The last attempt at a comprehensive epigraphic collection for ancient Sicily was the combined work for the Sicilian volumes of Inscriptiones Graecae (volume 14, G. Kaibel, 1890) and the Corpus Inscriptionum Latinarum (volume 10.2, T. Mommsen, 1883); although these only addressed the Greek and Latin material then known for the island. Modern archaeology on the island effectively began in the same decade, and the volume of epigraphic material on stone alone has increased by at least a factor of three since then.
Graph displaying the number of inscriptions published in each major corpus for Sicily
Since then, a number of individual museum catalogues have been published, but the vast majority of the published material is scattered across diverse and often very inaccesible specialist publications. At the same time, it is generally recognised that a comprehensive corpus is a necessary foundation for any systematic study of the epigraphic material, whether linguistic, historical or archaeological. The I.Sicily project was initiated in 2013 in order to address this need. A digital approach was adopted (see Prag and Chartrand 2018), using the EpiDoc-XML encoding standard, which is a schema of the internationally recognised Text Encoding Initiative. Digital encoding of the texts and the information about the texts (the metadata) lays the foundations for systematic machine reading of the texts, and can be applied equally across all languages and categories of text, enabling cross-linguistic, cross-temporal and wide-ranging analysis of texts and objects at a wholly new level.

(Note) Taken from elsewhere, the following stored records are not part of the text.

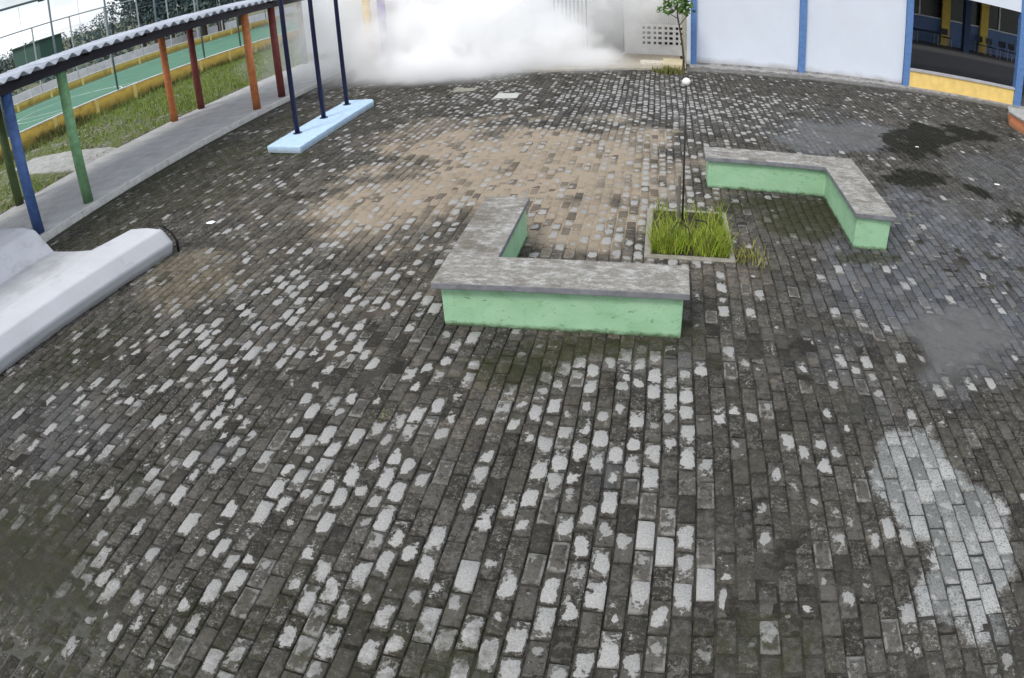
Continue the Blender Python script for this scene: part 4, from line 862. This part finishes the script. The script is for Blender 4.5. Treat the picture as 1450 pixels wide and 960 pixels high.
for (x, y, a, lb) in ((146.5,289.5,.2,'second dark chair from the left in the right-hand row'),(151.5,287,-.15,'third dark chair from the left in the right-hand row'),
                      (156,285,.1,'dark chair second from the blue post in the right-hand row'),(160.5,282,.3,'dark chair nearest the right blue post'),
                      (125.5,294.5,.1,'lone dark chair before the left yellow pilaster')):
    copy_tree(c0, (x, y, .95), lb, a)
t = thing('table', (115,293,.95), 'dark low table standing in the hall behind the left blue post', 'table')
MB().box(109,121,290,296,6.0,6.5).build('tabletop', CH, t, bevel=.1)
for sx in (110,120):
    for sy in (290.8,295.2): MB().tube([(sx,sy,.97),(sx,sy,6.0)], [.2,.2], 6).build('leg', CHL, t)

# ------------------------------------------------------------------ smoke
def smoke_material():
    m = bpy.data.materials.new('white_smoke'); m.use_nodes = True; nt = m.node_tree; nt.nodes.clear()
    n = NT.__new__(NT); n.m = m; n.t = nt
    out = nt.nodes.new('ShaderNodeOutputMaterial'); g = nt.nodes.new('ShaderNodeNewGeometry'); n.pos = g.outputs['Position']
    tot = None
    # blobs: centre x,y,z, radii, density
    for cx, cy, cz, rx, ry, rz, dn in SMOKE:
        mp = nt.nodes.new('ShaderNodeVectorMath'); mp.operation = 'SUBTRACT'; n.set(mp.inputs[0], n.pos); mp.inputs[1].default_value = (cx*S, cy*S, cz*S)
        dv = nt.nodes.new('ShaderNodeVectorMath'); dv.operation = 'DIVIDE'; n.set(dv.inputs[0], mp.outputs[0]); dv.inputs[1].default_value = (rx*S, ry*S, rz*S)
        ln = nt.nodes.new('ShaderNodeVectorMath'); ln.operation = 'LENGTH'; n.set(ln.inputs[0], dv.outputs[0])
        e = n.math('MULTIPLY', n.rng(ln.outputs['Value'], .35, 1.15, 1, 0), dn)
        tot = e if tot is None else n.math('MAXIMUM', tot, e)
    no = n.noise(1.25, 6, .62, dist=1.2, lo=.30, hi=.68)
    k = n.math('SUBTRACT', tot, n.math('MULTIPLY', no, 1.05))
    k = n.math('MULTIPLY', n.math('POWER', n.rng(k, 0, 1.1), 1.2), SMOKE_DENSITY)
    for cx, cy, cz, rx, ry, rz, dn in VEIL:      # thin drifting veil
        mp = nt.nodes.new('ShaderNodeVectorMath'); mp.operation = 'SUBTRACT'; n.set(mp.inputs[0], n.pos); mp.inputs[1].default_value = (cx*S, cy*S, cz*S)
        dv = nt.nodes.new('ShaderNodeVectorMath'); dv.operation = 'DIVIDE'; n.set(dv.inputs[0], mp.outputs[0]); dv.inputs[1].default_value = (rx*S, ry*S, rz*S)
        ln = nt.nodes.new('ShaderNodeVectorMath'); ln.operation = 'LENGTH'; n.set(ln.inputs[0], dv.outputs[0])
        e = n.math('MULTIPLY', n.rng(ln.outputs['Value'], .3, 1.0, 1, 0), n.math('ADD', n.math('MULTIPLY', no, dn*.8), dn*.45))
        k = n.math('ADD', k, e)
    pv = nt.nodes.new('ShaderNodeVolumePrincipled')
    pv.inputs['Color'].default_value = (1, 1, 1, 1); pv.inputs['Anisotropy'].default_value = 0.0
    n.set(pv.inputs['Density'], k)
    nt.links.new(pv.outputs[0], out.inputs['Volume'])
    return m
SMOKE_DENSITY = 6.0
VEIL = [(-72,158,8,26,26,26,.5),(-14,170,14,19,14,16,1.0),(-48,143,2,24,9,5,1.4),(-20,155,1.5,16,9,4,1.5)]
SMOKE = [(-44,162,8,28,20,18,2.2),(-28,162,5,16,13,12,2.1),(-62,156,6,14,15,13,1.25),(-80,162,12,14,18,16,.80),(-50,144,3,13,9,6,1.5),(-35,153,3,16,8,7,1.9),
         (-42,146,2,14,8,4,1.4),(-17,158,2,11,7,5,1.3),(-16,171,20,12,10,12,1.0),(-3,171,15,9,6,7,.9),(-50,167,22,36,22,14,1.9),(-90,142,6,8,8,8,.5)]
o = MB().box(-112,9,133,203,.02,40).build('smoke', smoke_material())
tag(o, 'dense white smoke cloud billowing over the far side of the courtyard', 'smoke', kind='stuff')
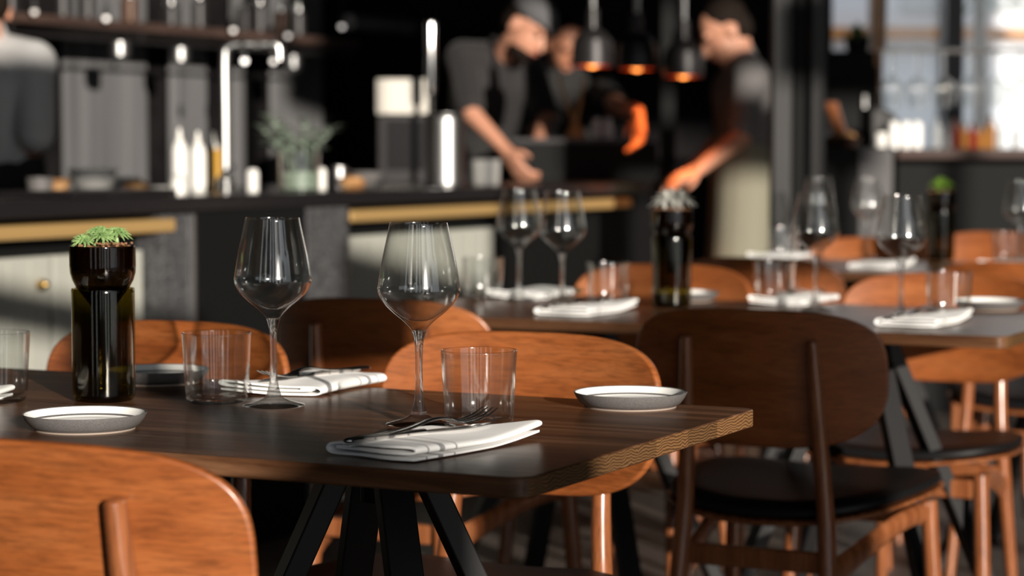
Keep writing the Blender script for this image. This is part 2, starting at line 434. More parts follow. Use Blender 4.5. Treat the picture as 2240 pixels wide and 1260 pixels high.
box(bm, (1.0, WY, 0.06), (14.0, 0.10, 0.12))
struct('window_1', bm, M['black_metal'], smooth=False)
bm = B(); box(bm, (-5.9, 4.6, HC / 2), (0.2, 12.8, HC + 0.02)); struct('wall_left', bm, M['wall_dark'], smooth=False)
bm = B(); box(bm, (7.9, 4.6, HC / 2), (0.2, 12.8, HC + 0.02)); struct('wall_right', bm, M['wall_dark'], smooth=False)

# far end wall with a broad window on the right
YB = 10.9
x0, x1, xr = W(1916, 0, YB).x, 3.9, 7.8
bm = B()
box(bm, ((-5.8 + W(1815, 0, YB).x) / 2, YB, HC / 2), (W(1815, 0, YB).x + 5.8, 0.2, HC + 0.02))
box(bm, ((x0 + W(1815, 0, YB).x) / 2, YB, 0.73), (x0 - W(1815, 0, YB).x, 0.2, 1.46))
box(bm, ((x0 + x1) / 2, YB, 0.42), (x1 - x0, 0.2, 0.84))
box(bm, ((W(1815, 0, YB).x + x1) / 2, YB, (2.6 + HC) / 2), (x1 - W(1815, 0, YB).x, 0.2, HC - 2.6))
box(bm, ((x1 + xr) / 2, YB, HC / 2), (xr - x1, 0.2, HC + 0.02))
struct('wall_back', bm, M['wall_dark'], smooth=False)
bm = B()
for px, w in ((1914, 0.05),):
    box(bm, (W(px, 0, YB).x, YB - 0.02, 1.70), (w, 0.16, 1.85))
box(bm, (3.88, YB - 0.02, 1.70), (0.06, 0.16, 1.85))
struct('window_2', bm, M['wood_frame'], smooth=False)
bm = B(); a = W(2060, 0, YB).x; b_ = W(2098, 0, YB).x
box(bm, ((a + b_) / 2, YB - 0.03, 1.73), (b_ - a, 0.20, 1.80)); struct('trim_1', bm, M['dark_steel'], smooth=False)
bm = B(); box(bm, ((x0 + x1) / 2, YB + 0.03, 1.73), (x1 - x0, 0.012, 1.80)); struct('window_3', bm, M['glass'], smooth=False)

# double steel post of the glazed partition
YP = 6.9
for i, (pa, pb, m) in enumerate(((1688, 1733, M['black_metal']), (1737, 1768, M['black_matt']), (1771, 1806, M['black_metal']))):
    a, b_ = W(pa, 0, YP).x, W(pb, 0, YP).x
    bm = B(); box(bm, ((a + b_) / 2, YP + (0.03 if i == 1 else 0), HC / 2), (b_ - a, 0.07, HC + 0.01))
    struct('trim_%d' % (i + 2), bm, m, smooth=False, bev=0.006)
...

The I.Sicily project began from a foundation of metadata (bibliography and information about the inscriptions/inscribed objects) created between 2001 and 2004 for the stone inscriptions of ancient Sicily. The first phase of I.Sicily involved the transformation of that data into EpiDoc format, and the gradual incorporation of the texts, primarily through automated import and draft conversion to EpiDoc; a second phase has been underway for some time, focused upon the editing of that information and a rolling programme of identification and autopsy of the inscriptions themselves. The amount of work involved in phase two (identification, location and autopsy of over 3,000 inscriptions across the island) has meant that progress has been relatively slow, with work concentrated in Siracusa. As part of that work, new catalogues have been produced for Adrano and Halaesa museums, and new epigraphic exhibitions established at Halaesa and Catania; a partner project, EpiCUM, has produced an online catalogue and exhibition of the complete collection of the Catania Museo Civico. Over 600 inscriptions have already been studied at the Siracusa museum.